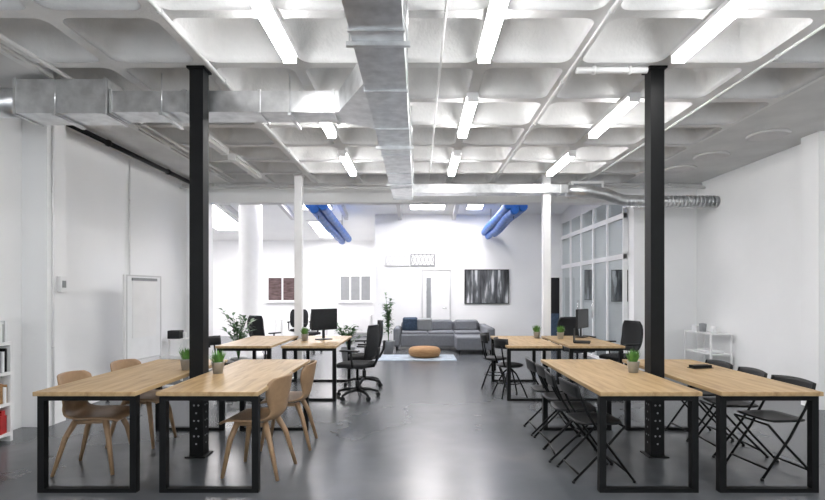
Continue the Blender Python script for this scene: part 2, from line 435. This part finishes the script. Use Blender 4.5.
for y, dx, a in ((4.2, 0.02, .12), (4.72, .0, -.05), (5.22, 0, .05)): place(fc, 'folding_chair', (2.93+dx, y, 0), FL+a)

# ---------------------------------------------------------------- task chair
def task_chair():
    b = MB()
    for i in range(5):
        a = 2*PI*i/5+.3; d = Vector((math.cos(a), math.sin(a), 0))
        b.sweep([d*.03+Vector((0,0,.12)), d*.18+Vector((0,0,.11)), d*.30+Vector((0,0,.075))], [.026, .022, .016], 'blackp', 8)
        p = Vector((-d.y, d.x, 0)); c = d*.30+Vector((0,0,.03))
        for q in (-1, 1): b.cyl(c+p*q*.008, c+p*q*.024, .03, 'blackp', n=14)
        b.cyl(c+Vector((0,0,0)), c+Vector((0,0,.05)), .009, 'black', n=8)
    b.cyl((0,0,.09), (0,0,.25), .03, 'blackp'); b.cyl((0,0,.25), (0,0,.43), .018, 'black')
    b.box(-.12, .12, -.12, .12, .42, .45, 'blackp', bev=.01)
    def seat(u, v):
        s = (u-.5)*2; t = (v-.5)*2
        return (s*.245*(1-.12*t**4), .02+t*.235*(1-.12*s**4), .50+.015*(1-s*s)-.02*max(0, t)**3)
    b.grid(seat, 10, 10, 'mesh', .05)
    def back(u, v):
        s = (u-.5)*2; w = .225*(1-.25*(2*v-1)**4)
        return (s*w, -.235-.05*math.sin(v*PI)*.6-.06*v+.05*s*s, .57+.46*v)
    b.grid(back, 10, 12, 'mesh', .012)
    fr = [Vector(back(u, v)) for u, v in [(0, t/8) for t in range(9)]+[(t/6, 1) for t in range(1, 6)]+[(1, 1-t/8) for t in range(9)]+[(1-t/6, 0) for t in range(1, 6)]]
    b.sweep(fr, .013, 'blackp', 6, closed=True)
    b.sweep([(0, -.1, .44), (0, -.25, .46), (0, -.31, .58), (0, -.33, .72)], .02, 'blackp', 8)
    for sx in (-1, 1):
        b.sweep([(sx*.12, -.02, .44), (sx*.27, -.04, .46), (sx*.285, -.04, .56), (sx*.285, -.03, .68)], .014, 'blackp', 8)
        b.box(sx*.285-.035, sx*.285+.035, -.15, .13, .68, .705, 'blackp', bev=.008)
    return b.mesh('office_chair')
tc = task_chair()
place(tc, 'office_chair', (-.86, 7.1, 0), FL-.3)
place(tc, 'office_chair', (-.86, 8.0, 0), FL+.2)
place(tc, 'office_chair', (3.18, 7.9, 0), FL+.3)
place(tc, 'office_chair', (2.85, 8.95, 0), PI+.4)
place(tc, 'office_chair', (-3.05, 10.0, 0), FR+1)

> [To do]
Leave out any pictures, please, and quote only the lines from the top of the data through the line that contains "for y, dx, a".

> [Full solution]
Continue the Blender Python script for this scene: part 2, from line 435. This part finishes the script. Use Blender 4.5.
for y, dx, a in ((4.2, 0.02, .12), (4.72, .0, -.05), (5.22, 0, .05)): place(fc, 'folding_chair', (2.93+dx, y, 0), FL+a)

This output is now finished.